Palladium and phosphomolybdovanadate catalyzed olefin oxidation to carbonyls

A new homogeneous catalyst system has been developed for the oxidation of olefins to carbonyls — ethylene to acetaldehyde and higher olefins to ketones. The catalyst system was first developed for the oxidation of ethylene to acetaldehyde in Wacker-type acetaldehyde plants. The aqueous catalyst solution has three key components. A palladium(II) catalyst oxidizes the olefin to the carbonyl, which is analogous to the Wacker system but with only a fraction of its palladium. Keggin phosphomolybdovanadates of the general formula PMo_(12–x) V _x O ₄₀ ^(3+x)– provide a dioxygen-reversible vanadium(V)/vanadium(IV) redox agent for palladium(O) reoxidation, which is analogous to the copper(II)/copper(I) chlorides in the Wacker system. Chloride at centimolar concentrations, lacking in earlier reported palladium and polyoxometalate catalyst systems, is essential to maintain stable palladium(II) catalyst activity.
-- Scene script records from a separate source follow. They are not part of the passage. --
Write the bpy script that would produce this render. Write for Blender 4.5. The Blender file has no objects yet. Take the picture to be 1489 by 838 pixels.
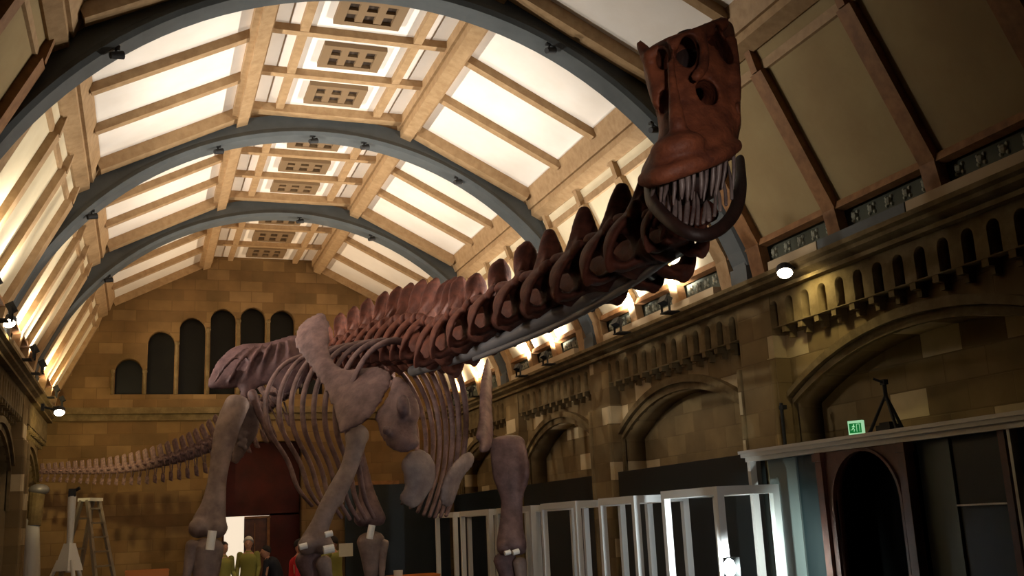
import bpy, bmesh, math, random
from mathutils import Vector, Matrix
from mathutils.geometry import delaunay_2d_cdt
random.seed(7)
SC = bpy.context.scene
COL = SC.collection
PI = math.pi

# ------------------------------------------------------------------ camera
F_PX, CX, CY = 1500.0, 744.5, 419.0
CAM_H = 1.75
def _basis():
    dy = Vector(((204-CX)/F_PX, -(785-CY)/F_PX, -1)).normalized()
    r = math.radians(-2.0)
    u = Vector((-math.sin(r), math.cos(r), 0))
    u = (u - dy*u.dot(dy)).normalized()
    dx = dy.cross(u)
    return Matrix((dx, dy, u))           # world = R @ cam
RM = _basis()
def ray(px, py):
    return RM @ Vector(((px-CX)/F_PX, -(py-CY)/F_PX, -1))
def at(px, py, Y):
    """point of the hall seen at a pixel, at hall depth Y (metres)"""
    d = ray(px, py)
    return d*(Y/d.y) + Vector((0, 0, CAM_H))
def pxm(px, py, Y):
    d = ray(px, py)*(Y/ray(px, py).y)
    c = RM.transposed() @ d
    return -c.z/F_PX                      # metres per pixel there

cam = bpy.data.cameras.new('camera'); co = bpy.data.objects.new('camera', cam); COL.objects.link(co)
cam.sensor_width = 36; cam.lens = F_PX/1489*36; cam.clip_end = 200
m4 = RM.to_4x4(); m4.translation = (0, 0, CAM_H); co.matrix_world = m4
SC.camera = co

# ------------------------------------------------------------------ materials
def mat(name, col, rough=.7, metal=0, noise=None, bump=0, nscale=6, emit=None, estr=0, spec=None, mix=.5):
    m = bpy.data.materials.new(name); m.use_nodes = True
    nt = m.node_tree; b = nt.nodes['Principled BSDF']
    b.inputs['Base Color'].default_value = (*col, 1)
    b.inputs['Roughness'].default_value = rough
    b.inputs['Metallic'].default_value = metal
    if spec is not None: b.inputs['Specular IOR Level'].default_value = spec
    if emit:
        b.inputs['Emission Color'].default_value = (*emit, 1); b.inputs['Emission Strength'].default_value = estr
    if noise or bump:
        tc = nt.nodes.new('ShaderNodeTexCoord')
        n = nt.nodes.new('ShaderNodeTexNoise'); n.inputs['Scale'].default_value = nscale; n.inputs['Detail'].default_value = 6
        n.inputs['Roughness'].default_value = .6
        nt.links.new(tc.outputs['Object'], n.inputs['Vector'])
        if noise:
            r = nt.nodes.new('ShaderNodeValToRGB')
            r.color_ramp.elements[0].position = .35; r.color_ramp.elements[0].color = (*noise, 1)
            r.color_ramp.elements[1].position = .65; r.color_ramp.elements[1].color = (*col, 1)
            nt.links.new(n.outputs['Fac'], r.inputs['Fac']); nt.links.new(r.outputs['Color'], b.inputs['Base Color'])
        if bump:
            bp = nt.nodes.new('ShaderNodeBump'); bp.inputs['Strength'].default_value = bump; bp.inputs['Distance'].default_value = .03
            nt.links.new(n.outputs['Fac'], bp.inputs['Height']); nt.links.new(bp.outputs['Normal'], b.inputs['Normal'])
    return m

def stone(name, axes, cols, bw=.62, bh=.31, pale=None):
    """coursed stone blocks; axes = which object axes run along / up the wall"""
    m = bpy.data.materials.new(name); m.use_nodes = True
    nt = m.node_tree; b = nt.nodes['Principled BSDF']; b.inputs['Roughness'].default_value = .92
    b.inputs['Specular IOR Level'].default_value = .15
    tc = nt.nodes.new('ShaderNodeTexCoord'); sp = nt.nodes.new('ShaderNodeSeparateXYZ'); cb = nt.nodes.new('ShaderNodeCombineXYZ')
    nt.links.new(tc.outputs['Object'], sp.inputs[0])
    nt.links.new(sp.outputs[axes[0]], cb.inputs[0]); nt.links.new(sp.outputs[axes[1]], cb.inputs[1])
    br = nt.nodes.new('ShaderNodeTexBrick')
    br.inputs['Scale'].default_value = 1; br.inputs['Brick Width'].default_value = bw; br.inputs['Row Height'].default_value = bh
    br.inputs['Mortar Size'].default_value = .008; br.inputs['Mortar Smooth'].default_value = .3; br.inputs['Bias'].default_value = 0
    br.inputs['Color1'].default_value = (0, 0, 0, 1); br.inputs['Color2'].default_value = (1, 1, 1, 1); br.inputs['Mortar'].default_value = (.2, .2, .2, 1)
    br.offset = .5
    nt.links.new(cb.outputs[0], br.inputs['Vector'])
    rp = nt.nodes.new('ShaderNodeValToRGB'); e = rp.color_ramp.elements
    e[0].position = 0; e[0].color = (*cols[0], 1); e[1].position = .8; e[1].color = (*cols[1], 1)
    x = e.new(.45); x.color = (*cols[2], 1)
    if pale: x = e.new(.86); x.color = (*pale, 1)
    nt.links.new(br.outputs['Color'], rp.inputs['Fac'])
    n = nt.nodes.new('ShaderNodeTexNoise'); n.inputs['Scale'].default_value = 1.7; n.inputs['Detail'].default_value = 8
    nt.links.new(tc.outputs['Object'], n.inputs['Vector'])
    mx = nt.nodes.new('ShaderNodeMix'); mx.data_type = 'RGBA'; mx.blend_type = 'OVERLAY'; mx.inputs['Factor'].default_value = .55
    nt.links.new(rp.outputs['Color'], mx.inputs['A']); nt.links.new(n.outputs['Fac'], mx.inputs['B'])
    nt.links.new(mx.outputs['Result'], b.inputs['Base Color'])
    bp = nt.nodes.new('ShaderNodeBump'); bp.inputs['Strength'].default_value = .5; bp.inputs['Distance'].default_value = .02
    ad = nt.nodes.new('ShaderNodeMath'); ad.operation = 'SUBTRACT'
    nt.links.new(n.outputs['Fac'], ad.inputs[0]); nt.links.new(br.outputs['Fac'], ad.inputs[1])
    nt.links.new(ad.outputs[0], bp.inputs['Height']); nt.links.new(bp.outputs['Normal'], b.inputs['Normal'])
    return m

def rgb(r, g, b):
    f = lambda c: (c/255/12.92 if c/255 <= .04045 else ((c/255+.055)/1.055)**2.4)
    return (f(r), f(g), f(b))

M = {}
M['wall_side'] = stone('side_wall_stone', (1, 2), (rgb(112, 94, 64), rgb(134, 114, 78), rgb(122, 102, 69)), .56, .29, rgb(188, 168, 130))
M['wall_end'] = stone('end_wall_stone', (0, 2), (rgb(104, 82, 52), rgb(124, 98, 62), rgb(112, 86, 54)), .5, .25, rgb(126, 100, 66))
M['stone_trim'] = mat('carved_stone', rgb(122, 104, 72), .9, noise=rgb(96, 80, 52), bump=.4, nscale=5, spec=.15)
M['floor'] = mat('dark_floor', rgb(60, 50, 42), .5, noise=rgb(48, 40, 34), nscale=2)
M['white_panel'] = mat('white_painted_board', rgb(240, 232, 220), .8, noise=rgb(232, 222, 208), nscale=1.2, spec=.2)
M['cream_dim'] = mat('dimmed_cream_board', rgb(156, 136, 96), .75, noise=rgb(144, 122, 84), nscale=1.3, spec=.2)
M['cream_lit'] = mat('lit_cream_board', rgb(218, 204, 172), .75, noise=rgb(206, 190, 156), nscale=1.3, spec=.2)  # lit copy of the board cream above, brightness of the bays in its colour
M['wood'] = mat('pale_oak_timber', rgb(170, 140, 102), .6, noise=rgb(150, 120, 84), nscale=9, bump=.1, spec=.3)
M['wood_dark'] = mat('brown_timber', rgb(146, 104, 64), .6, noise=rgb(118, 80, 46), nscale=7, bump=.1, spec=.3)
M['arch'] = mat('slate_blue_paint', rgb(86, 90, 90), .6, noise=rgb(77, 81, 81), nscale=3, spec=.3)
M['grille'] = mat('brown_grille', rgb(120, 96, 66), .7)
M['grille_shade'] = mat('brown_hole_shade', rgb(62, 46, 30), .9)
M['black'] = mat('matt_black', (.006, .006, .006), .7)
M['niche_shade'] = mat('shade_black', (.004, .004, .004), .95, spec=0)  # near-black lining, shade inside the cabinet opening put into the colour
M['board'] = mat('dark_green_black_board', rgb(24, 30, 30), .32, spec=.5)
M['board_grey'] = mat('blue_grey_board', rgb(100, 108, 104), .35, spec=.5)
M['board_teal'] = mat('dark_teal_board', rgb(26, 37, 38), .3, spec=.5)
M['silver'] = mat('brushed_aluminium', rgb(206, 202, 192), .35, .25)
M['case_white'] = mat('white_frame_paint', rgb(226, 226, 220), .5)
M['brown_door'] = mat('brown_stained_wood', rgb(92, 52, 34), .5, noise=rgb(70, 38, 24), nscale=8)
M['red_wall'] = mat('dark_red_hanging', rgb(78, 20, 12), .85, noise=rgb(56, 15, 9), nscale=2)
M['glass_dark'] = mat('dark_window_glass', rgb(26, 26, 18), .3, noise=rgb(20, 20, 15), nscale=2, spec=.3)
M['rosette'] = mat('pale_rosette', rgb(150, 150, 130), .7)
M['ornament'] = mat('grey_green_band', rgb(72, 74, 58), .8)
M['plaster'] = mat('pale_plaster_strip', rgb(178, 158, 126), .8)
M['bone'] = mat('mauve_brown_bone', rgb(118, 92, 88), .6, noise=rgb(78, 57, 57), nscale=5, bump=.55, spec=.35)
M['bone_pale'] = mat('grey_brown_bone', rgb(140, 120, 110), .6, noise=rgb(102, 84, 78), nscale=4, bump=.55, spec=.35)
M['bone_mauve'] = mat('dark_mauve_bone', rgb(102, 76, 76), .65, noise=rgb(68, 48, 50), nscale=5, bump=.55, spec=.3)
M['bone_red'] = mat('red_brown_bone', rgb(98, 54, 40), .7, noise=rgb(64, 34, 26), nscale=5, bump=.55, spec=.2)
M['bone_skull'] = mat('rust_brown_bone', rgb(150, 86, 58), .6, noise=rgb(98, 54, 40), nscale=6, bump=.8, spec=.4)
M['bone_dark'] = mat('dark_brown_bone', rgb(58, 34, 28), .6, noise=rgb(40, 24, 20), nscale=6, bump=.3)
M['tooth'] = mat('grey_tooth', rgb(138, 124, 120), .4, noise=rgb(92, 78, 78), nscale=9)
M['steel'] = mat('grey_steel_tube', rgb(120, 116, 116), .45, .4)
M['pin'] = mat('white_pin', rgb(236, 232, 224), .5)
M['hivis'] = mat('yellow_green_vest', rgb(142, 140, 66), .8)
M['navy'] = mat('dark_navy_cloth', rgb(26, 28, 36), .9)
M['red_cloth'] = mat('red_cloth', rgb(190, 22, 34), .8)
M['skin'] = mat('skin', rgb(190, 140, 112), .6)
M['helmet'] = mat('white_helmet', rgb(226, 222, 212), .4)
M['hair'] = mat('dark_hair', rgb(34, 26, 22), .8)
M['alu'] = mat('dull_aluminium', rgb(150, 140, 122), .45, .5)
M['stand_white'] = mat('pale_grey_paint', rgb(206, 202, 190), .5)
M['orange'] = mat('orange_plastic', rgb(200, 120, 40), .5)
M['paper'] = mat('white_card', rgb(216, 208, 186), .8)
M['lamp'] = mat('lamp_lens', (1, 1, 1), .3, emit=(1, .86, .66), estr=14)
M['led'] = mat('cool_led_lens', (1, 1, 1), .3, emit=(.82, .95, 1), estr=10)
M['exit_green'] = mat('green_lit_sign', rgb(20, 140, 70), .4, emit=rgb(20, 150, 70), estr=.35)
M['exit_white'] = mat('white_lit_sign', rgb(210, 250, 215), .4, emit=rgb(180, 245, 190), estr=.6)
M['corridor_glow'] = mat('glowing_corridor_wall', rgb(250, 236, 212), .8, emit=rgb(252, 232, 204), estr=.95)

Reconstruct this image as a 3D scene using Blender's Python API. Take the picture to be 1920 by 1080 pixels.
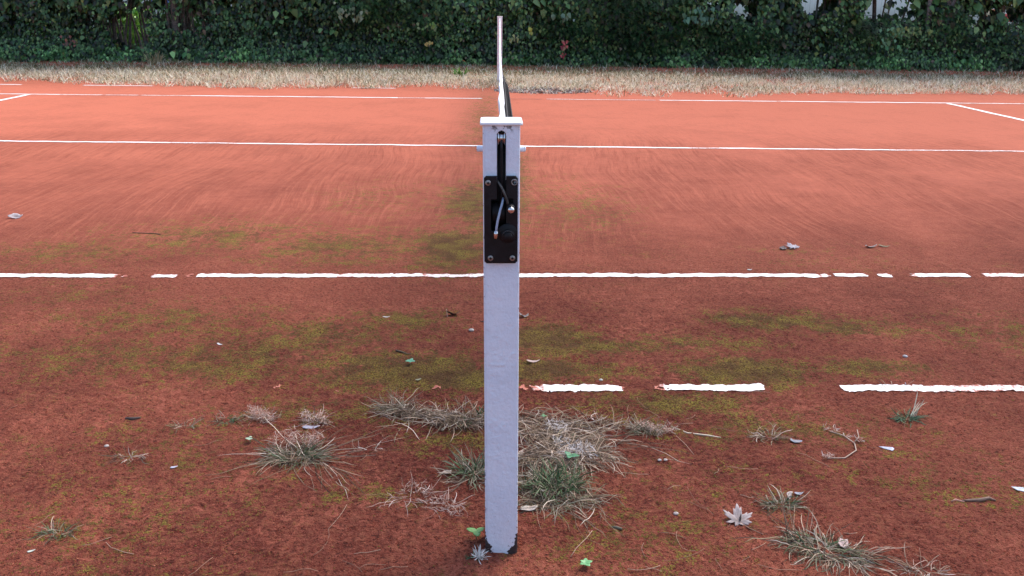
import bpy, math, random
import numpy as np
from mathutils import Vector, Matrix

for o in list(bpy.data.objects):
    bpy.data.objects.remove(o, do_unlink=True)
scene = bpy.context.scene
COL = scene.collection
random.seed(11)
rng = np.random.default_rng(7)

# ------------------------------------------------------------------ camera
CX, CY, CH = -0.0255, -1.88, 1.2946
PITCH, YAW, ROLL, FPX = 0.317466, 0.0248601, 0.0122629, 1634.27
Fv = Vector((math.sin(YAW)*math.cos(PITCH), math.cos(YAW)*math.cos(PITCH), -math.sin(PITCH)))
Rv = Vector((math.cos(YAW), -math.sin(YAW), 0.0))
Uv = Rv.cross(Fv)
R2 = Rv*math.cos(ROLL) + Uv*math.sin(ROLL)
U2 = -Rv*math.sin(ROLL) + Uv*math.cos(ROLL)
cd = bpy.data.cameras.new('camera')
cam = bpy.data.objects.new('camera', cd)
COL.objects.link(cam)
cam.matrix_world = Matrix(((R2.x, U2.x, -Fv.x, CX), (R2.y, U2.y, -Fv.y, CY), (R2.z, U2.z, -Fv.z, CH), (0, 0, 0, 1)))
cd.sensor_width = 36.0
cd.lens = FPX/1920*36.0
cd.clip_start = 0.02
cd.clip_end = 2000.0
scene.camera = cam
scene.render.resolution_x = 1024
scene.render.resolution_y = 576

# ------------------------------------------------------------------ light
SUN_EL, SUN_AZ = math.radians(56), math.radians(42)      # azimuth from +Y (away from the camera) towards +X
world = bpy.data.worlds.new("World")
scene.world = world
world.use_nodes = True
wn = world.node_tree
bg = wn.nodes['Background']
sky = wn.nodes.new('ShaderNodeTexSky')
sky.sky_type = 'NISHITA'
sky.sun_disc = False
sky.sun_elevation = SUN_EL
sky.sun_rotation = SUN_AZ
sky.dust_density = 3.0
sky.air_density = 1.0
wn.links.new(sky.outputs[0], bg.inputs['Color'])
bg.inputs['Strength'].default_value = 0.15
sd = bpy.data.lights.new('sun', 'SUN')
sd.energy = 1.5
sd.angle = math.radians(24)
sd.color = (1.0, 0.95, 0.89)
sun = bpy.data.objects.new('sun', sd)
COL.objects.link(sun)
sdir = Vector((math.sin(SUN_AZ)*math.cos(SUN_EL), math.cos(SUN_AZ)*math.cos(SUN_EL), math.sin(SUN_EL)))
sun.rotation_euler = sdir.to_track_quat('Z', 'Y').to_euler()
scene.view_settings.view_transform = 'Standard'
scene.view_settings.look = 'None'
scene.view_settings.exposure = 1.02
scene.view_settings.gamma = 1.0

# ------------------------------------------------------------------ numpy noise
def _hash(ix, iy, iz, seed):
    h = (ix*374761393 + iy*668265263 + iz*1274126177 + seed*974634777) & 0xFFFFFFFF
    h = ((h ^ (h >> 13))*1274126177) & 0xFFFFFFFF
    h = h ^ (h >> 16)
    return (h & 0xFFFFFF)/float(0xFFFFFF)
def vnoise(x, y, z=0.0, seed=0):
    x = np.asarray(x, float); y = np.asarray(y, float); z = np.asarray(z, float) + 0*x
    x0 = np.floor(x).astype(np.int64); y0 = np.floor(y).astype(np.int64); z0 = np.floor(z).astype(np.int64)
    fx = x-x0; fy = y-y0; fz = z-z0
    fx = fx*fx*(3-2*fx); fy = fy*fy*(3-2*fy); fz = fz*fz*(3-2*fz)
    r = 0
    for dx in (0, 1):
        for dy in (0, 1):
            for dz in (0, 1):
                w = (fx if dx else 1-fx)*(fy if dy else 1-fy)*(fz if dz else 1-fz)
                r = r + w*_hash(x0+dx, y0+dy, z0+dz, seed)
    return r
def fbm(x, y, z=0.0, oct=4, seed=0):
    s = 0; a = 0.5; t = 0
    for i in range(oct):
        s = s + a*vnoise(np.asarray(x)*2**i, np.asarray(y)*2**i, np.asarray(z)*2**i, seed+i*17)
        t += a; a *= 0.5
    return s/t
def smooth(a, b, x):
    t = np.clip((np.asarray(x, float)-a)/(b-a), 0, 1)
    return t*t*(3-2*t)

def H(x, y):
    x = np.asarray(x, float); y = np.asarray(y, float)
    near = 1-0.5*smooth(3, 8, y)
    h = (fbm(x*5, y*5, seed=3)-.5)*0.010*near + (fbm(x*28, y*28, oct=3, seed=5)-.5)*0.009*near*(1-.7*smooth(2, 3.5, y))
    h = h + (fbm(x*75, y*75, oct=2, seed=6)-.5)*0.010*(1-smooth(1.5, 2.6, y))
    h = h + 0.055*smooth(15.7, 16.3, y + (fbm(x*1.3, y*0+2, seed=9)-.5)*0.5)
    h = h + (fbm(x*6, y*6, seed=21)-.5)*0.05*smooth(15.3, 16.3, y)
    # a low mound of earth and roots on the right of the net post
    h = h + 0.012*np.exp(-(((x-.2)/.16)**2+((y-.42)/.25)**2))
    return h
def h1(x, y): return float(H(np.array([x]), np.array([y]))[0])

# ------------------------------------------------------------------ mesh helpers
def mesh_obj(name, verts, faces, mat, parent=None, colors=None, smoothf=False, loc=None):
    """verts (N,3) array; faces: list of (M,k) int arrays; colors (N,3) point colours"""
    verts = np.asarray(verts, np.float32)
    if not isinstance(faces, (list, tuple)): faces = [faces]
    faces = [np.asarray(f, np.int32) for f in faces if len(f)]
    me = bpy.data.meshes.new(name)
    me.vertices.add(len(verts))
    me.vertices.foreach_set('co', verts.ravel())
    loops = np.concatenate([f.ravel() for f in faces])
    tot = np.concatenate([np.full(len(f), f.shape[1], np.int32) for f in faces])
    start = np.concatenate([[0], np.cumsum(tot)[:-1]]).astype(np.int32)
    me.loops.add(len(loops)); me.loops.foreach_set('vertex_index', loops)
    me.polygons.add(len(tot)); me.polygons.foreach_set('loop_start', start); me.polygons.foreach_set('loop_total', tot)
    if smoothf: me.polygons.foreach_set('use_smooth', np.ones(len(tot), bool))
    me.update(calc_edges=True)
    me.validate()
    if colors is not None:
        ca = me.color_attributes.new('Col', 'FLOAT_COLOR', 'POINT')
        c = np.ones((len(verts), 4), np.float32); c[:, :3] = colors
        ca.data.foreach_set('color', c.ravel())
    if mat: me.materials.append(mat)
    o = bpy.data.objects.new(name, me)
    COL.objects.link(o)
    if parent: o.parent = parent
    if loc is not None: o.location = loc
    return o

class Geo:
    """collects pieces into one mesh"""
    def __init__(s): s.v = []; s.f = {}; s.c = []; s.n = 0
    def add(s, v, faces, col=None):
        v = np.asarray(v, float).reshape(-1, 3)
        for f in (faces if isinstance(faces, (list, tuple)) else [faces]):
            f = np.asarray(f, int)
            if f.size: s.f.setdefault(f.shape[1], []).append(f+s.n)
        s.v.append(v); s.n += len(v)
        if col is not None:
            c = np.asarray(col, float)
            s.c.append(np.broadcast_to(c, (len(v), 3)))
    def build(s, name, mat, parent=None, smoothf=False, loc=None):
        return mesh_obj(name, np.concatenate(s.v), [np.concatenate(f) for f in s.f.values()], mat, parent,
                        np.concatenate(s.c) if s.c else None, smoothf, loc)
    def box(s, x0, x1, y0, y1, z0, z1, col=None):
        v = [(x, y, z) for x in (x0, x1) for y in (y0, y1) for z in (z0, z1)]
        s.add(v, np.array([(0, 1, 3, 2), (4, 6, 7, 5), (0, 4, 5, 1), (2, 3, 7, 6), (0, 2, 6, 4), (1, 5, 7, 3)]), col)
    def tube(s, pts, rad, n=6, col=None, cap=True):
        pts = np.asarray(pts, float); m = len(pts)
        rad = np.broadcast_to(np.asarray(rad, float), (m,))
        t = np.gradient(pts, axis=0); t /= np.linalg.norm(t, axis=1)[:, None]+1e-12
        up = np.array([0, 0, 1.0]) if abs(t[:, 2]).max() < 0.9 else np.array([0.0, 1.0, 0.013])
        if abs(t[0] @ up) > .95: up = np.array([1.0, 0, 0])
        a = np.cross(t, up); a /= np.linalg.norm(a, axis=1)[:, None]+1e-12
        b = np.cross(a, t)
        th = np.linspace(0, 2*math.pi, n, endpoint=False)
        v = pts[:, None, :] + rad[:, None, None]*(a[:, None, :]*np.cos(th)[None, :, None] + b[:, None, :]*np.sin(th)[None, :, None])
        f = []
        for i in range(m-1):
            for j in range(n):
                k = (j+1) % n
                f.append((i*n+j, i*n+k, (i+1)*n+k, (i+1)*n+j))
        v = v.reshape(-1, 3)
        s.add(v, [np.array(f)] + ([np.array([list(range(n))[::-1]]), np.array([[(m-1)*n+j for j in range(n)]])] if cap else []), col)

def put(o, label=None, cat=None, group=None, kind=None):
    if label: o['label'] = label
    if cat: o['category'] = cat
    if group: o['group'] = group
    if kind: o['kind'] = kind
    return o
def empty(name, loc, label, cat, group=None):
    o = bpy.data.objects.new(name, None); COL.objects.link(o)
    o.location = loc; o.empty_display_size = 0.1
    return put(o, label, cat, group)

# ------------------------------------------------------------------ materials
def newmat(name):
    m = bpy.data.materials.new(name); m.use_nodes = True
    nt = m.node_tree; b = nt.nodes['Principled BSDF']
    return m, nt, b
def nd(nt, t, **kw):
    n = nt.nodes.new(t)
    for k, v in kw.items(): setattr(n, k, v)
    return n
def noise(nt, vec, scale, detail=4, rough=0.55, dist=0.0):
    n = nd(nt, 'ShaderNodeTexNoise'); n.inputs['Scale'].default_value = scale
    n.inputs['Detail'].default_value = detail; n.inputs['Roughness'].default_value = rough
    n.inputs['Distortion'].default_value = dist
    nt.links.new(vec, n.inputs['Vector']); return n.outputs['Fac']
def math_(nt, op, a, b=None, c=None, clamp=False):
    n = nd(nt, 'ShaderNodeMath', operation=op); n.use_clamp = clamp
    for i, x in enumerate((a, b, c)):
        if x is None: continue
        if isinstance(x, (int, float)): n.inputs[i].default_value = x
        else: nt.links.new(x, n.inputs[i])
    return n.outputs[0]
def ramp(nt, fac, a, b):
    n = nd(nt, 'ShaderNodeMapRange'); n.interpolation_type = 'SMOOTHSTEP'
    n.inputs['From Min'].default_value = a; n.inputs['From Max'].default_value = b
    nt.links.new(fac, n.inputs['Value']); return n.outputs[0]
def mix(nt, fac, a, b, blend='MIX'):
    n = nd(nt, 'ShaderNodeMix', data_type='RGBA', blend_type=blend)
    for sock, x in ((n.inputs[0], fac), (n.inputs[6], a), (n.inputs[7], b)):
        if isinstance(x, (int, float)): sock.default_value = x
        elif isinstance(x, tuple): sock.default_value = (*x, 1)
        else: nt.links.new(x, sock)
    return n.outputs[2]
def scalevec(nt, vec, s):
    n = nd(nt, 'ShaderNodeMapping'); n.inputs['Scale'].default_value = s
    nt.links.new(vec, n.inputs['Vector']); return n.outputs[0]
def bump(nt, h, strength, dist, normal=None):
    n = nd(nt, 'ShaderNodeBump'); n.inputs['Distance'].default_value = dist
    if isinstance(strength, (int, float)): n.inputs['Strength'].default_value = strength
    else: nt.links.new(strength, n.inputs['Strength'])
    nt.links.new(h, n.inputs['Height'])
    if normal: nt.links.new(normal, n.inputs['Normal'])
    return n.outputs[0]

def simple(name, col, rough=0.6, metal=0.0, var=0.0, vscale=40, bumps=0.0, bscale=200, spec=0.5, coat=0.0):
    m, nt, b = newmat(name)
    tc = nd(nt, 'ShaderNodeTexCoord').outputs['Object']
    f = noise(nt, tc, vscale, 4)
    dark = tuple(c*(1-var) for c in col); lite = tuple(min(1, c*(1+var)) for c in col)
    nt.links.new(mix(nt, ramp(nt, f, .3, .7), dark, lite), b.inputs['Base Color'])
    b.inputs['Roughness'].default_value = rough; b.inputs['Metallic'].default_value = metal
    b.inputs['Specular IOR Level'].default_value = spec
    if bumps: nt.links.new(bump(nt, noise(nt, tc, bscale, 3), bumps, .002), b.inputs['Normal'])
    return m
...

Kinetic characterization and reaction engineering provided ethylene and oxygen reaction rates comparable to those obtained with the Wacker catalyst. A new, efficient method of preparing aqueous phosphomolybdovanadate solutions was developed for laboratory and large-scale production. This paper describes the catalyst system and its reactions with emphasis on the polyoxometalate chemistry.